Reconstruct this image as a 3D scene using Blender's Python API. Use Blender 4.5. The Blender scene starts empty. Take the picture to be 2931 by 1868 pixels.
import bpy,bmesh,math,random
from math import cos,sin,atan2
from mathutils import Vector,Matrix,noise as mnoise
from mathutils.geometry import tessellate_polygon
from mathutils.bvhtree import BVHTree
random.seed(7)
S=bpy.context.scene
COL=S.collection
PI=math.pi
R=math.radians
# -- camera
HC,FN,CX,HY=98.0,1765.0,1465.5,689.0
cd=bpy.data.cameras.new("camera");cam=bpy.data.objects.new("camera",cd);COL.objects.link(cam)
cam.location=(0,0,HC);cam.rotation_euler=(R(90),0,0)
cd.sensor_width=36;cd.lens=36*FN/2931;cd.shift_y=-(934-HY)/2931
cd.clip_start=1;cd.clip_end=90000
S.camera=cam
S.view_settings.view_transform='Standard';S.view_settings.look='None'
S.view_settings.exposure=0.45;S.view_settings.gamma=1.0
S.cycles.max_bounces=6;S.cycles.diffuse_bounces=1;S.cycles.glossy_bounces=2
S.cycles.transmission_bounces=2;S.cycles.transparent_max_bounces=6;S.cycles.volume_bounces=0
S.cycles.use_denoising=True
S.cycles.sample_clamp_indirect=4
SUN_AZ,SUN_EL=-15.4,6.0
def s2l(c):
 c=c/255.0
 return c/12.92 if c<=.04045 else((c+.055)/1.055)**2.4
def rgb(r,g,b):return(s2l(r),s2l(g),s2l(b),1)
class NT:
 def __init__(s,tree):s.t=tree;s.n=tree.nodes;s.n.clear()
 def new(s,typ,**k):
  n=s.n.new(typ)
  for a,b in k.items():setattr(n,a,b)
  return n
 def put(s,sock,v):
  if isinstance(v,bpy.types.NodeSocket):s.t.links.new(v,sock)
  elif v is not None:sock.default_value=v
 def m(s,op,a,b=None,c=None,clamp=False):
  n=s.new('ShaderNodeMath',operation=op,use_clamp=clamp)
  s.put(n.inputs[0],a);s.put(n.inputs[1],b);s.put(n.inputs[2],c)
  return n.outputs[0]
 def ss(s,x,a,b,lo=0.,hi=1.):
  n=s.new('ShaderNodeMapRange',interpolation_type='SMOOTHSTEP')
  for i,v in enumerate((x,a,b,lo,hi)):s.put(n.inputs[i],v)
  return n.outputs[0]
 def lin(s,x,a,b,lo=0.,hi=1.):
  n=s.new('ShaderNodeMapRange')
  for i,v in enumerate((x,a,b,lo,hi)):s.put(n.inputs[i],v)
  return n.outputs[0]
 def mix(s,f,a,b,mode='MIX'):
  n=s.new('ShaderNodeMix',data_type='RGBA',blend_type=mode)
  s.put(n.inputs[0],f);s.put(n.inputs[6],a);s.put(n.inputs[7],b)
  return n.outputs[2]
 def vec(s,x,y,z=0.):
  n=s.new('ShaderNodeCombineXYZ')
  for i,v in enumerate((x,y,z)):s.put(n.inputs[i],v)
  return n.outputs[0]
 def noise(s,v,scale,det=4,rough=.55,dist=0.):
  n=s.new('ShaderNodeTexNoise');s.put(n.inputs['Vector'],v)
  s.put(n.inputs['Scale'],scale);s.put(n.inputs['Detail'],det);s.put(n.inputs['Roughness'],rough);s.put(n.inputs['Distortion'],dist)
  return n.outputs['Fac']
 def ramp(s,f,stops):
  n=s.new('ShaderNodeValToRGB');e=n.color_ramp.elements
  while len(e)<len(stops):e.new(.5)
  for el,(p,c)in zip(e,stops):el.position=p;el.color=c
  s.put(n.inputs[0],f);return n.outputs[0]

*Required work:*
Retype the whole listing, matching it exactly.

*Result of the task:*
Reconstruct this image as a 3D scene using Blender's Python API. Use Blender 4.5. The Blender scene starts empty. Take the picture to be 2931 by 1868 pixels.
import bpy,bmesh,math,random
from math import cos,sin,atan2
from mathutils import Vector,Matrix,noise as mnoise
from mathutils.geometry import tessellate_polygon
from mathutils.bvhtree import BVHTree
random.seed(7)
S=bpy.context.scene
COL=S.collection
PI=math.pi
R=math.radians
# -- camera
HC,FN,CX,HY=98.0,1765.0,1465.5,689.0
cd=bpy.data.cameras.new("camera");cam=bpy.data.objects.new("camera",cd);COL.objects.link(cam)
cam.location=(0,0,HC);cam.rotation_euler=(R(90),0,0)
cd.sensor_width=36;cd.lens=36*FN/2931;cd.shift_y=-(934-HY)/2931
cd.clip_start=1;cd.clip_end=90000
S.camera=cam
S.view_settings.view_transform='Standard';S.view_settings.look='None'
S.view_settings.exposure=0.45;S.view_settings.gamma=1.0
S.cycles.max_bounces=6;S.cycles.diffuse_bounces=1;S.cycles.glossy_bounces=2
S.cycles.transmission_bounces=2;S.cycles.transparent_max_bounces=6;S.cycles.volume_bounces=0
S.cycles.use_denoising=True
S.cycles.sample_clamp_indirect=4
SUN_AZ,SUN_EL=-15.4,6.0
def s2l(c):
 c=c/255.0
 return c/12.92 if c<=.04045 else((c+.055)/1.055)**2.4
def rgb(r,g,b):return(s2l(r),s2l(g),s2l(b),1)
class NT:
 def __init__(s,tree):s.t=tree;s.n=tree.nodes;s.n.clear()
 def new(s,typ,**k):
  n=s.n.new(typ)
  for a,b in k.items():setattr(n,a,b)
  return n
 def put(s,sock,v):
  if isinstance(v,bpy.types.NodeSocket):s.t.links.new(v,sock)
  elif v is not None:sock.default_value=v
 def m(s,op,a,b=None,c=None,clamp=False):
  n=s.new('ShaderNodeMath',operation=op,use_clamp=clamp)
  s.put(n.inputs[0],a);s.put(n.inputs[1],b);s.put(n.inputs[2],c)
  return n.outputs[0]
 def ss(s,x,a,b,lo=0.,hi=1.):
  n=s.new('ShaderNodeMapRange',interpolation_type='SMOOTHSTEP')
  for i,v in enumerate((x,a,b,lo,hi)):s.put(n.inputs[i],v)
  return n.outputs[0]
 def lin(s,x,a,b,lo=0.,hi=1.):
  n=s.new('ShaderNodeMapRange')
  for i,v in enumerate((x,a,b,lo,hi)):s.put(n.inputs[i],v)
  return n.outputs[0]
 def mix(s,f,a,b,mode='MIX'):
  n=s.new('ShaderNodeMix',data_type='RGBA',blend_type=mode)
  s.put(n.inputs[0],f);s.put(n.inputs[6],a);s.put(n.inputs[7],b)
  return n.outputs[2]
 def vec(s,x,y,z=0.):
  n=s.new('ShaderNodeCombineXYZ')
  for i,v in enumerate((x,y,z)):s.put(n.inputs[i],v)
  return n.outputs[0]
 def noise(s,v,scale,det=4,rough=.55,dist=0.):
  n=s.new('ShaderNodeTexNoise');s.put(n.inputs['Vector'],v)
  s.put(n.inputs['Scale'],scale);s.put(n.inputs['Detail'],det);s.put(n.inputs['Roughness'],rough);s.put(n.inputs['Distortion'],dist)
  return n.outputs['Fac']
 def ramp(s,f,stops):
  n=s.new('ShaderNodeValToRGB');e=n.color_ramp.elements
  while len(e)<len(stops):e.new(.5)
  for el,(p,c)in zip(e,stops):el.position=p;el.color=c
  s.put(n.inputs[0],f);return n.outputs[0]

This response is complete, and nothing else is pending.